The son of Rev. William Williams and his wife Elizabeth, née Cotton (daughter of Rev. Seaborn Cotton), he was born at Hatfield, Massachusetts, and educated at Harvard, graduating, at the age of seventeen, in 1711.
His first wife, and mother of his seven children (only two of whom survived him), was Eunice Chester. They were married in 1714; she died in 1750.
After his marriage he studied law, and was a member of the Connecticut legislature from Wethersfield for five sessions, the first in 1717. He was also a tutor in Weathersfield, Connecticut for those Yale college students who for three years from 1716 to 1719 refused to move from Saybrook Point to New Haven, Connecticut; he was one of the leaders in the attempt to make the schismatic college part of Harvard, an offer which Harvard turned down. After Yale college was reunited in New Haven, he remained in Weathersfield, studied divinity with his father, and was ordained a clergyman in 1722. He served the church at Wethersfield until 1726, when he became fourth Rector of Yale College, serving in that capacity for thirteen years. He entered the position during a troubled period of Yale's history. Under the leadership of senior Tutor Samuel Johnson between 1716 and 1719, Tutor Daniel Brown from 1718 to 1722, and Rector Timothy Cutler from 1719 to 1722, Yale had begun to teach an Enlightenment curriculum. The "Great Apostasy" of 1722 had seen these three men and four other local clergymen abandon the Puritan Congragationalist church and declare for the Church of England at the close of Yale's commencment. Yale's trustees fired Cutler and Brown, and searched for an orthodox Rector.
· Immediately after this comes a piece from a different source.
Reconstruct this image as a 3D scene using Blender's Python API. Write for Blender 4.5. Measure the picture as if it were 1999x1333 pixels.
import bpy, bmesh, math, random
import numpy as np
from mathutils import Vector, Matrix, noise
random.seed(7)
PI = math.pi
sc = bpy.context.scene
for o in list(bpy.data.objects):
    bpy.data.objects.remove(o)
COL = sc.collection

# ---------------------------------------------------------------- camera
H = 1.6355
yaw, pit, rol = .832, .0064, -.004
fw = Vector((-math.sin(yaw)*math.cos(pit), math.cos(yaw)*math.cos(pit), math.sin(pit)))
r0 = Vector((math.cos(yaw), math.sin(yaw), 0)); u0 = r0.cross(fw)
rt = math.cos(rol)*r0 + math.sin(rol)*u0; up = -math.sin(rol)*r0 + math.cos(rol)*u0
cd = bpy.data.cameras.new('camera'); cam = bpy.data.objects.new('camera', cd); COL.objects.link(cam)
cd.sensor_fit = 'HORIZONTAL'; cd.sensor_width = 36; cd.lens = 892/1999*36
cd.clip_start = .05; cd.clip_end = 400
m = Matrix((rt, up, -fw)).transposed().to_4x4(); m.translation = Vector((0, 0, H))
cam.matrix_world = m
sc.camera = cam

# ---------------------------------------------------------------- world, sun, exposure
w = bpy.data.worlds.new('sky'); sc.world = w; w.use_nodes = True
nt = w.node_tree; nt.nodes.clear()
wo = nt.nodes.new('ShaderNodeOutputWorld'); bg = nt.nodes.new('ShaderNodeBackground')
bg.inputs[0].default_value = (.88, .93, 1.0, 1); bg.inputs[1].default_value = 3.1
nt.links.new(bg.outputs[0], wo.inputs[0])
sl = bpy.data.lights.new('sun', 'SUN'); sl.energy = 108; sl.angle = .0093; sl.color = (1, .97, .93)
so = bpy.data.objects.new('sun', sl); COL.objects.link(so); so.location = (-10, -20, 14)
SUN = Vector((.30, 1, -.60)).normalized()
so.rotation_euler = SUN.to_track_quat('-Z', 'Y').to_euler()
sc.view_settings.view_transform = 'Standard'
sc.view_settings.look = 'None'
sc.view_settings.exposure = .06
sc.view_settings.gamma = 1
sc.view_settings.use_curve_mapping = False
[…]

After being turned down by six other candidates, the board offered Williams the position in 1726. His mission there for the 13 years he was there was to restore the Puritan curriculum, much of which went back to the early sixteenth century. According to colonial college scholar J. David Hoeveler, “Yale set its sights on an orthodox recovery”, and Rector Williams became “a polemicist for orthodoxy.”